Comment | 'We need to take a broader view on textile pollution'
Changes people make to landscapes can persist for a very long time. Most people see daily reminders that our part of the world in North Staffordshire has a lot of history - Iron Age hill forts, medieval roads, historic homes, canals dating back to the region’s heyday as a textile-production hub. But there are more invisible traces of this history in our local environments than we might imagine. And that includes places like the mud at the bottom of our waterways.
Recently, a team of scientists from Keele and Loughborough Universities collected sediment from the bottom of Rudyard Lake, near Leek. In that sediment, we discovered textile fibres dating back to the late 19th century, spanning the UK’s second industrial revolution through to the modern era. That included cotton and wool which had been preserved in the dark, low-oxygen depths of the lake for over a century.
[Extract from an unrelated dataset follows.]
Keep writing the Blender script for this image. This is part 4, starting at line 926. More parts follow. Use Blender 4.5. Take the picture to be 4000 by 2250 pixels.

While most people would imagine natural fibres would break down in the environment, that’s not always the case. Even though the fashion and textiles industry tells consumers ‘natural’ is a better choice, not all these fibres biodegrade. Much environmental research on textile pollution has focused heavily on synthetic fibres made from petroleum - microplastics.
However, growing evidence suggests that natural fibres dominate many environmental samples. These non-plastic fibres receive far less attention. But cotton that’s mercerised or wool that has been treated with aniline dyes may behave differently than the 'raw' material in the environment. That means they may not necessarily be the environmentally friendly alternatives to contemporary synthetic materials like acrylic, nylon, and polyamide that we also find in our local waterways.
When we started this project at Rudyard, we were joined by community scientists who volunteered to bring in water samples from the River Churnet. They all found textile fibres in their river water samples. But did those fibres come from their clothing? Were they airborne from tumble-dryer exhaust? Or had they not been filtered out of laundry effluent going through a waste-water treatment plant? How long had they been circulating in the environment?
Finding that out would be complex, with many possible sources and pathways into the river. What we could do was look at the sediment at the bottom of the lake to see how long fibres of which types had been accumulating. But that was challenging, too.
Our team combined methods from palaeolimnology - the study of lake sediments - with archival records and forensic analysis to create a detailed timeline of textile fibre pollution spanning around 150 years. Rudyard Lake sits downstream of industrial-era manufacturing activity on the River Dane with fibres having been carried into the lake by the Dane Feeder. This makes the lake a natural archive for fibres released by a small number of mills and the area immediately around the lake.
The team applied forensic science methods to recover textile fibres from almost every layer of the lake sediment core, creating what "textile fibre chronology" stretching across approximately 150 years of human activity.
We found that from approximately 1876 to 1979, all textile fibres preserved in the lake sediment were natural in origin – predominantly cotton and wool. After 1979, the number of fibres increased sharply, driven largely by a rise in cotton accumulation. Our results provide rare historical context, showing that natural fibres have been accumulating in the environment since the early days of industrial textile production. This sediment record effectively preserved evidence of changing manufacturing practices, clothing consumption and laundry.
The findings have important implications for sustainability strategies that promote natural fibres as a solution to plastic pollution. Replacing synthetic textiles with natural fibres without understanding what they do in the environment risks creating new problems rather than solving existing ones. So, we are calling for broader assessments of textile pollution that includes both plastic and non-plastic fibres, particularly as governments, brands and consumers all seek to make more sustainable textile choices.